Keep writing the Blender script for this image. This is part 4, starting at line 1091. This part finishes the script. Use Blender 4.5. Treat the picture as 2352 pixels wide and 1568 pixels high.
...
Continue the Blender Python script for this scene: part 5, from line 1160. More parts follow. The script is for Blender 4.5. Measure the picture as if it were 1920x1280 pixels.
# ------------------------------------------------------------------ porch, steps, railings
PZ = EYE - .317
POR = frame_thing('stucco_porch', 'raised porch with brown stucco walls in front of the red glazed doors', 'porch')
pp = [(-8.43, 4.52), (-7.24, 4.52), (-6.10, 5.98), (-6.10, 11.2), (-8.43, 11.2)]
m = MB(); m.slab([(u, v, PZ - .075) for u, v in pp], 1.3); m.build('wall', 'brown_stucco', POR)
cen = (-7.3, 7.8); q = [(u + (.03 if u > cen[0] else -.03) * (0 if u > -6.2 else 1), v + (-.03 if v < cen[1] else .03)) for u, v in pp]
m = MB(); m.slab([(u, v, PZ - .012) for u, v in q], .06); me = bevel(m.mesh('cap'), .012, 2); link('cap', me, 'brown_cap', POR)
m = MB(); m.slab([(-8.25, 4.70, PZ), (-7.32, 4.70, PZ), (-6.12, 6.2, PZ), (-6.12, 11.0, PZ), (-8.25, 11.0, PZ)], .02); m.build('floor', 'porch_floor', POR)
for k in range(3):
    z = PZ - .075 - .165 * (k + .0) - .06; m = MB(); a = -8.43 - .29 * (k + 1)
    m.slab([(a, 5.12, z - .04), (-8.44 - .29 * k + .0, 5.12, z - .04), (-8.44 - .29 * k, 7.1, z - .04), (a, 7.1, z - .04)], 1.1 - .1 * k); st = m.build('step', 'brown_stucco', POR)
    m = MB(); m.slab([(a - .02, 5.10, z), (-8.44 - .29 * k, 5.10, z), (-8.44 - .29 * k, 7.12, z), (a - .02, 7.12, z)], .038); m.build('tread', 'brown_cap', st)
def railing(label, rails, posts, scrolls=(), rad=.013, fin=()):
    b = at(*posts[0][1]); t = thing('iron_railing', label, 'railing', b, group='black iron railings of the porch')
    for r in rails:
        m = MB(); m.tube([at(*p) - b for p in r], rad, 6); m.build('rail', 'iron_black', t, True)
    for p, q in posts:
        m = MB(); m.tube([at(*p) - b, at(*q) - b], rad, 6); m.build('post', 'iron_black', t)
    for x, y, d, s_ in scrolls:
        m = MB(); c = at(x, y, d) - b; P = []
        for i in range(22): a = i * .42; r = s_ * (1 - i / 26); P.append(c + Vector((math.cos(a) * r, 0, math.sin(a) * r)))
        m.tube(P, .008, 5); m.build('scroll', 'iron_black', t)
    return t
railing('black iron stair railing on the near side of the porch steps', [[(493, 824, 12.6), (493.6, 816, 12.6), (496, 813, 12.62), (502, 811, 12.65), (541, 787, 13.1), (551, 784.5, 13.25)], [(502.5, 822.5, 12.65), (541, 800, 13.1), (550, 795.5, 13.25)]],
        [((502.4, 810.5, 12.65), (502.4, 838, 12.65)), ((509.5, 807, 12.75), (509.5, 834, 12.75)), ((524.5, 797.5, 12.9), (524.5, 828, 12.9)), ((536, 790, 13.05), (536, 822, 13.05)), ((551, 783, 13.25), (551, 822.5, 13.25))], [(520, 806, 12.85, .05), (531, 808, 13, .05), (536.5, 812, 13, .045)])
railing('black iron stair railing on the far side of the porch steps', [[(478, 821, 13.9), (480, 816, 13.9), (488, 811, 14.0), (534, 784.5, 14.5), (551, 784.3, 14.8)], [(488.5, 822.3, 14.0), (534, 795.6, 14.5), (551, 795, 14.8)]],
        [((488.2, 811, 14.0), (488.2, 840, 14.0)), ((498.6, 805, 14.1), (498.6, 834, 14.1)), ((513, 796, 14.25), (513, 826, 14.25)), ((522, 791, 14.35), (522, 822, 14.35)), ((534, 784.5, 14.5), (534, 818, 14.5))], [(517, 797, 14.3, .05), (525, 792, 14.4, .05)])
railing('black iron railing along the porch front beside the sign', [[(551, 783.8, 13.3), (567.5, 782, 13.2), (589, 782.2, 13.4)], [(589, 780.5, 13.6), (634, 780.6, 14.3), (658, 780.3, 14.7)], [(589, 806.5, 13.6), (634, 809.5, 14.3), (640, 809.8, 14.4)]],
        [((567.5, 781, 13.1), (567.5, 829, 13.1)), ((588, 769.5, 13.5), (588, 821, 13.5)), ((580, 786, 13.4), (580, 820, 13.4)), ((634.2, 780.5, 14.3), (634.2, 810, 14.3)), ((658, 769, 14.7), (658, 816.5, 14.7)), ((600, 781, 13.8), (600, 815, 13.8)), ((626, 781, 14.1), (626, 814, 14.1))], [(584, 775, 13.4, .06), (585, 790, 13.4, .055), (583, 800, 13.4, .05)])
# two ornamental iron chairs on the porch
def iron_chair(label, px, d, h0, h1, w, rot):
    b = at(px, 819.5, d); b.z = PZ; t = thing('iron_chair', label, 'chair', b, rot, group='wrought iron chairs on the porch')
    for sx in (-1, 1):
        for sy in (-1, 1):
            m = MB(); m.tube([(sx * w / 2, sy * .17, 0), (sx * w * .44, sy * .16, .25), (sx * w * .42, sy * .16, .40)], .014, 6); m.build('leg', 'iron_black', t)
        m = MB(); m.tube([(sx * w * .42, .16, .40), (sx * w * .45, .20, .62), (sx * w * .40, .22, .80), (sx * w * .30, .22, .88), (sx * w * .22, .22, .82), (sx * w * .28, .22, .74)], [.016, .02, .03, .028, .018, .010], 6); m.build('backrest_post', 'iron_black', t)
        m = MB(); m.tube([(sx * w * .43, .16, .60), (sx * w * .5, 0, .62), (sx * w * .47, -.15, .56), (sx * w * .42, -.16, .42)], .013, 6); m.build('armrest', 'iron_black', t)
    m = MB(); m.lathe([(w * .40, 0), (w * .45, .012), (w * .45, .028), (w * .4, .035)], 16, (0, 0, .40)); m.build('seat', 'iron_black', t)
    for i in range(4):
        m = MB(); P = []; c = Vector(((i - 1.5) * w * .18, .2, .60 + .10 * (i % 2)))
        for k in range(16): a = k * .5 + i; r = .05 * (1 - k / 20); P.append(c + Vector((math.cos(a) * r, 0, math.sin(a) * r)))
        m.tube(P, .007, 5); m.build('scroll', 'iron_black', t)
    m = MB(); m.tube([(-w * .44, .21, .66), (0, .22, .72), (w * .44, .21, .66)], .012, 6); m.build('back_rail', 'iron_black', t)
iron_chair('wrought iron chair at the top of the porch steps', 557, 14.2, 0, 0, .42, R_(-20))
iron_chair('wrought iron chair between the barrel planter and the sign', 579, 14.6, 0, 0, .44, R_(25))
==
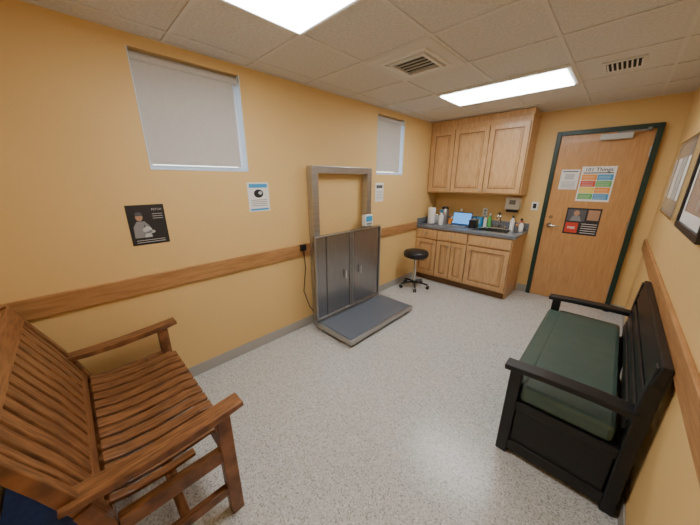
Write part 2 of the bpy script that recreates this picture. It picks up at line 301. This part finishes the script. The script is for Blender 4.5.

Short exercise ▸ Show all lines above holding "script".

Solution ▸
Keep writing the Blender script for this image. This is part 4, starting at line 1091. This part finishes the script. Use Blender 4.5. Treat the picture as 2352 pixels wide and 1568 pixels high.
Continue the Blender Python script for this scene: part 5, from line 1160. More parts follow. The script is for Blender 4.5. Measure the picture as if it were 1920x1280 pixels.
Write part 2 of the bpy script that recreates this picture. It picks up at line 301. This part finishes the script. The script is for Blender 4.5.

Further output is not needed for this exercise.